Task directions: Copy exactly the lines from the start of the data below through the one that carries "SC.camera = cam", and only those.

BEGIN Data shown

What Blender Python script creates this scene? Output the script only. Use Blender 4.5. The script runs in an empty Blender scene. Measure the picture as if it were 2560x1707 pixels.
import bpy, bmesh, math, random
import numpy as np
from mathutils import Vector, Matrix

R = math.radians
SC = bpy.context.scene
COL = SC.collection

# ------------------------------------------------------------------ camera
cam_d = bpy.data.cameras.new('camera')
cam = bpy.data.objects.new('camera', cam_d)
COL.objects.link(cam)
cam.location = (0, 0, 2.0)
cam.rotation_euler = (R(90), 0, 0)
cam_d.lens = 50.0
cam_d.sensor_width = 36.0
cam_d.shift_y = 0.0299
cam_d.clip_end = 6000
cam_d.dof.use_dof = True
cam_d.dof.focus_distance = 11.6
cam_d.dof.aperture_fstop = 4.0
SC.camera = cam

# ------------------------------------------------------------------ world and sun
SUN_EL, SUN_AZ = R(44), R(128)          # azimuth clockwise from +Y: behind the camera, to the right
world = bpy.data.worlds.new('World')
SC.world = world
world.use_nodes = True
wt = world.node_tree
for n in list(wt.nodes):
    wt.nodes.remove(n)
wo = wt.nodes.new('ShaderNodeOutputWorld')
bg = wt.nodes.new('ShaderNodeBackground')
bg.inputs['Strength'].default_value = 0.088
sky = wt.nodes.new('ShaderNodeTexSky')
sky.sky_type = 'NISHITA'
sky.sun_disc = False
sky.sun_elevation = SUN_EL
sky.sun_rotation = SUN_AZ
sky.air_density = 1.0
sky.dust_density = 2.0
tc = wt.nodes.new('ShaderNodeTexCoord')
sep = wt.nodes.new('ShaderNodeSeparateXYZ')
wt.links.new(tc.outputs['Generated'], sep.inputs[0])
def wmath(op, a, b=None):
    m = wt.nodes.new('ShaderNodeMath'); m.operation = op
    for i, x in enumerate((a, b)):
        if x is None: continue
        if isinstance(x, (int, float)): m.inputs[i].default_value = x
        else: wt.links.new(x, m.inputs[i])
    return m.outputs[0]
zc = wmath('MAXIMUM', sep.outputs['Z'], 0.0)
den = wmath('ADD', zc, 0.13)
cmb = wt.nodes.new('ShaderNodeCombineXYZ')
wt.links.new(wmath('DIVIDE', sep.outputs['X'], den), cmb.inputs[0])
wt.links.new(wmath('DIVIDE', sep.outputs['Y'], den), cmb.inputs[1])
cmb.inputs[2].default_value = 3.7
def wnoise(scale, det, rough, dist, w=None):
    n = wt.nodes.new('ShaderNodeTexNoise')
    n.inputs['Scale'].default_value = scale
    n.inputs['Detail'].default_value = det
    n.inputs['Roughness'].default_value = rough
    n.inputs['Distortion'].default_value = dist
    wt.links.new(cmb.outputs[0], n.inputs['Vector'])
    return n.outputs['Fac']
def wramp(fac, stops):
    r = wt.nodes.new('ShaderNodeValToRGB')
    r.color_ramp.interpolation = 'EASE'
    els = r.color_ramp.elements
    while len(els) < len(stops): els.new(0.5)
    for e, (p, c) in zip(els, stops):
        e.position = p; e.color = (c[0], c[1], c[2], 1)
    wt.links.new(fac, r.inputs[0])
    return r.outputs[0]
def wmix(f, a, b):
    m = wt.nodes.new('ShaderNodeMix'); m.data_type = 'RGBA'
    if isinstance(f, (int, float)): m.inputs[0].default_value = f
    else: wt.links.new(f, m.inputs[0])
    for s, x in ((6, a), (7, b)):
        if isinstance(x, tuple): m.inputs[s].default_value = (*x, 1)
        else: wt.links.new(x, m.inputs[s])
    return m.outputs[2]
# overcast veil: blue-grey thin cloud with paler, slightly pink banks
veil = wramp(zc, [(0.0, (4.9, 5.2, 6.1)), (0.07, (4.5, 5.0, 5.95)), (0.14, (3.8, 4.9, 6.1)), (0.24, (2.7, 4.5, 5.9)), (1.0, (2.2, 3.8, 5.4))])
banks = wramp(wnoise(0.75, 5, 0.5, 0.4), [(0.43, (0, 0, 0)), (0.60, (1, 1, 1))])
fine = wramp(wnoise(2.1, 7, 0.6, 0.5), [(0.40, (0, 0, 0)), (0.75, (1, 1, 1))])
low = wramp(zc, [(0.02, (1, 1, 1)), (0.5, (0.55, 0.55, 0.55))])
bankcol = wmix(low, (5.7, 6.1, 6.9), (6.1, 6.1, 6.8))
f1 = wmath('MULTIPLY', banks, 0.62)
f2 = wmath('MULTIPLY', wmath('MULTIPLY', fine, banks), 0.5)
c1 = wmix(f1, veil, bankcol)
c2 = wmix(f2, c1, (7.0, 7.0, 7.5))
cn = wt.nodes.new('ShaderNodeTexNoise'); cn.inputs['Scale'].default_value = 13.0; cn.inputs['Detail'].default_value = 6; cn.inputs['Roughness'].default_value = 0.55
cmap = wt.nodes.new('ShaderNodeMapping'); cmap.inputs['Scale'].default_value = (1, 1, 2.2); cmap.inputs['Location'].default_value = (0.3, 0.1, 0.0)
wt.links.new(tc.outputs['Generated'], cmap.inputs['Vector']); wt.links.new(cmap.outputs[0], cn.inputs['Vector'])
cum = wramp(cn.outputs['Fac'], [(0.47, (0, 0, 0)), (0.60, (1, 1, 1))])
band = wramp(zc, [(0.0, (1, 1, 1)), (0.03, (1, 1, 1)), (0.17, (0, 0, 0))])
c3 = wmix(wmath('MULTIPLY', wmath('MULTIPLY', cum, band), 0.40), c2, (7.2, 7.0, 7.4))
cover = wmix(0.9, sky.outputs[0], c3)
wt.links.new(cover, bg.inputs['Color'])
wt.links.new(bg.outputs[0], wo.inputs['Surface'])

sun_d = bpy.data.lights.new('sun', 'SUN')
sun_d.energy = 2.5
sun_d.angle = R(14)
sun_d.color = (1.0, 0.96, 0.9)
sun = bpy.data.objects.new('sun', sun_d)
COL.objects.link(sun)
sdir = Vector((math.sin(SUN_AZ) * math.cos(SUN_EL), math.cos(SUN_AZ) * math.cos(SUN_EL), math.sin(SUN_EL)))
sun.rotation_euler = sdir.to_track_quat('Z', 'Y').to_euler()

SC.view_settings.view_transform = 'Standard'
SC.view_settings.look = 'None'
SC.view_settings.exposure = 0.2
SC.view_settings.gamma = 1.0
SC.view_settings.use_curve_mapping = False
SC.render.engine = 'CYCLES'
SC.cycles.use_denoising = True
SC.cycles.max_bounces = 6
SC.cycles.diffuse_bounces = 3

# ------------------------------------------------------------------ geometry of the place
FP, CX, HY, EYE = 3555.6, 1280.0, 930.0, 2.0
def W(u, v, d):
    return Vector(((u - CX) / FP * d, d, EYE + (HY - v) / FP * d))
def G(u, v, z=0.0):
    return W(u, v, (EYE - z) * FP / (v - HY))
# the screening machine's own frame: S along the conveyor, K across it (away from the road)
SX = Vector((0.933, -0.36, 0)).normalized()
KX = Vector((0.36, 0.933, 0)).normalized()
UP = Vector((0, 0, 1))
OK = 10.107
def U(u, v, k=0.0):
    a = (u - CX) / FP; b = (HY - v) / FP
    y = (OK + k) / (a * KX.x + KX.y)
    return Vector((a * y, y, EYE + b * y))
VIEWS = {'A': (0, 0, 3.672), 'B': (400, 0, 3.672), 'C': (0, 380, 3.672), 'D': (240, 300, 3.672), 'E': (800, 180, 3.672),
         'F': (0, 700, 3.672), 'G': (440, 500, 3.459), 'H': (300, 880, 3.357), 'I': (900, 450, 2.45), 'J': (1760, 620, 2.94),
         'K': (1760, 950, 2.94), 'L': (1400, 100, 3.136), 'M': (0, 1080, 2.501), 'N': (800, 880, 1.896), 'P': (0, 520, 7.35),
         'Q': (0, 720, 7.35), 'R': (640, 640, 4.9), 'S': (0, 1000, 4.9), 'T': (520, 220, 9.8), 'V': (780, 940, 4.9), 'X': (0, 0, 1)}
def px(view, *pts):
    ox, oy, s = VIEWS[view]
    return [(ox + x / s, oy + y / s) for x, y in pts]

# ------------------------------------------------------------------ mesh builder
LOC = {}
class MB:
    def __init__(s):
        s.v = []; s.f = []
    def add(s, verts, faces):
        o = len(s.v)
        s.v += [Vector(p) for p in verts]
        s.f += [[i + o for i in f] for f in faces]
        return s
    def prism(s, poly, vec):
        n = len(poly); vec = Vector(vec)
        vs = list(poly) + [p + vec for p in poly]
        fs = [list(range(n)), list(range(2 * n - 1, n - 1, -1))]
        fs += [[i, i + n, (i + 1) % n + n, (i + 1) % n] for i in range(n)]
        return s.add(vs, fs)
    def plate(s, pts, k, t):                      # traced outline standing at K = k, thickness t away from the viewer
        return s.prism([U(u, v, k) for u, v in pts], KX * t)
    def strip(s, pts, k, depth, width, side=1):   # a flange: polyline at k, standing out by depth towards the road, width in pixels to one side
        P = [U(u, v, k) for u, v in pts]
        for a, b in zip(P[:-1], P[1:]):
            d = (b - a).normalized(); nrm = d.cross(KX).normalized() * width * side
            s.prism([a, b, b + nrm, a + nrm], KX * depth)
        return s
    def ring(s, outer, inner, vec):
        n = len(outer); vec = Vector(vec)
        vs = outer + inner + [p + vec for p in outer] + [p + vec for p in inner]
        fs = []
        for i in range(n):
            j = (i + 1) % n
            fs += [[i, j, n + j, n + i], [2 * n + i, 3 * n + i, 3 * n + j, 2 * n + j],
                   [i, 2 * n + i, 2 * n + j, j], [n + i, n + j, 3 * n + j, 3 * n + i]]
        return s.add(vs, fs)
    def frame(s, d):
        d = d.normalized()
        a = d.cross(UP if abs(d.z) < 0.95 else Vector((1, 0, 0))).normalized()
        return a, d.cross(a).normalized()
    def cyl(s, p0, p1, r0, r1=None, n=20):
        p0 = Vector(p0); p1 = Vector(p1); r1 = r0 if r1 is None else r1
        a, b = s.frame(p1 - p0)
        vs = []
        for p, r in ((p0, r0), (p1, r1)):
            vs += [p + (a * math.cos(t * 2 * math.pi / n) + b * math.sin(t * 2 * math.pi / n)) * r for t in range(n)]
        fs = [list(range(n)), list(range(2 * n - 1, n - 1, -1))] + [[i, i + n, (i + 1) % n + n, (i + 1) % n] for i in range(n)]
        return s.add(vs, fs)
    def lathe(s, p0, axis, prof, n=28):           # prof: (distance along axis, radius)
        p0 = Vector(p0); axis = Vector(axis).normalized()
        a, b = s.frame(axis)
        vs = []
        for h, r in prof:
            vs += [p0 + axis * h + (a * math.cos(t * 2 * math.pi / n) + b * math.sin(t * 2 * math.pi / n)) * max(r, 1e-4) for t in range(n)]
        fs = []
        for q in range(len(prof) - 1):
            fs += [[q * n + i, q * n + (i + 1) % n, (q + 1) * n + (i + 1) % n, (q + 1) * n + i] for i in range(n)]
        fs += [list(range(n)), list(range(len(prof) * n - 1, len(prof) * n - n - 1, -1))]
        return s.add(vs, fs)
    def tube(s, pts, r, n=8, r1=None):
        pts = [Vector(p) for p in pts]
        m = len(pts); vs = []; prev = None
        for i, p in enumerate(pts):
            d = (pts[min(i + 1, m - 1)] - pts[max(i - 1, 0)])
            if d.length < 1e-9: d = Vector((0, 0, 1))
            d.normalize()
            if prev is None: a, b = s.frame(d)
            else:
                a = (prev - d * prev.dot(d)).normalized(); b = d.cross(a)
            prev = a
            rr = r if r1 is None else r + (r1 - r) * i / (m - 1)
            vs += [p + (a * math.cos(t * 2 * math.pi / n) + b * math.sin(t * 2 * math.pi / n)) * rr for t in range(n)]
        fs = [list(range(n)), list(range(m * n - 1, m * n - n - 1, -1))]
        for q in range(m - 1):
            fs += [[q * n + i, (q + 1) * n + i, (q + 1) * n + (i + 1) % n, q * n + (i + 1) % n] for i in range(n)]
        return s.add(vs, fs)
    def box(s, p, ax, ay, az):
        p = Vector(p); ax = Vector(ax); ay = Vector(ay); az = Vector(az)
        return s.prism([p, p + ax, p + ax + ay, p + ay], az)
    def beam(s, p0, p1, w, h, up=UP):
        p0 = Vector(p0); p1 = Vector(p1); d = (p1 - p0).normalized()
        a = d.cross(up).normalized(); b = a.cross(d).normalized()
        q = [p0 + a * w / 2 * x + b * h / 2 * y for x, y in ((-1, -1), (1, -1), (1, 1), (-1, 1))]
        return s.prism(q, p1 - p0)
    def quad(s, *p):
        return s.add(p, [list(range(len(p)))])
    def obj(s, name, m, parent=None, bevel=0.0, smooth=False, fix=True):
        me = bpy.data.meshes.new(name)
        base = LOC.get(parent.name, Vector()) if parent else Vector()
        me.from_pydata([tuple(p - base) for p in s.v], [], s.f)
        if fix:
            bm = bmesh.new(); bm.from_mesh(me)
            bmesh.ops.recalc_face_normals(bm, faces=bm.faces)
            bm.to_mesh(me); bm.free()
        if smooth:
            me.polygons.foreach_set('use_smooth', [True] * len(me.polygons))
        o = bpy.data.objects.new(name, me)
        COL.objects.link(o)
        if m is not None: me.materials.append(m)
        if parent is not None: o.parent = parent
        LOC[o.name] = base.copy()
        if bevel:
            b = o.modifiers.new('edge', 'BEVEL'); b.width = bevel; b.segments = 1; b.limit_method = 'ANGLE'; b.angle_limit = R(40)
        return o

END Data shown

Written response:
What Blender Python script creates this scene? Output the script only. Use Blender 4.5. The script runs in an empty Blender scene. Measure the picture as if it were 2560x1707 pixels.
import bpy, bmesh, math, random
import numpy as np
from mathutils import Vector, Matrix

R = math.radians
SC = bpy.context.scene
COL = SC.collection

# ------------------------------------------------------------------ camera
cam_d = bpy.data.cameras.new('camera')
cam = bpy.data.objects.new('camera', cam_d)
COL.objects.link(cam)
cam.location = (0, 0, 2.0)
cam.rotation_euler = (R(90), 0, 0)
cam_d.lens = 50.0
cam_d.sensor_width = 36.0
cam_d.shift_y = 0.0299
cam_d.clip_end = 6000
cam_d.dof.use_dof = True
cam_d.dof.focus_distance = 11.6
cam_d.dof.aperture_fstop = 4.0
SC.camera = cam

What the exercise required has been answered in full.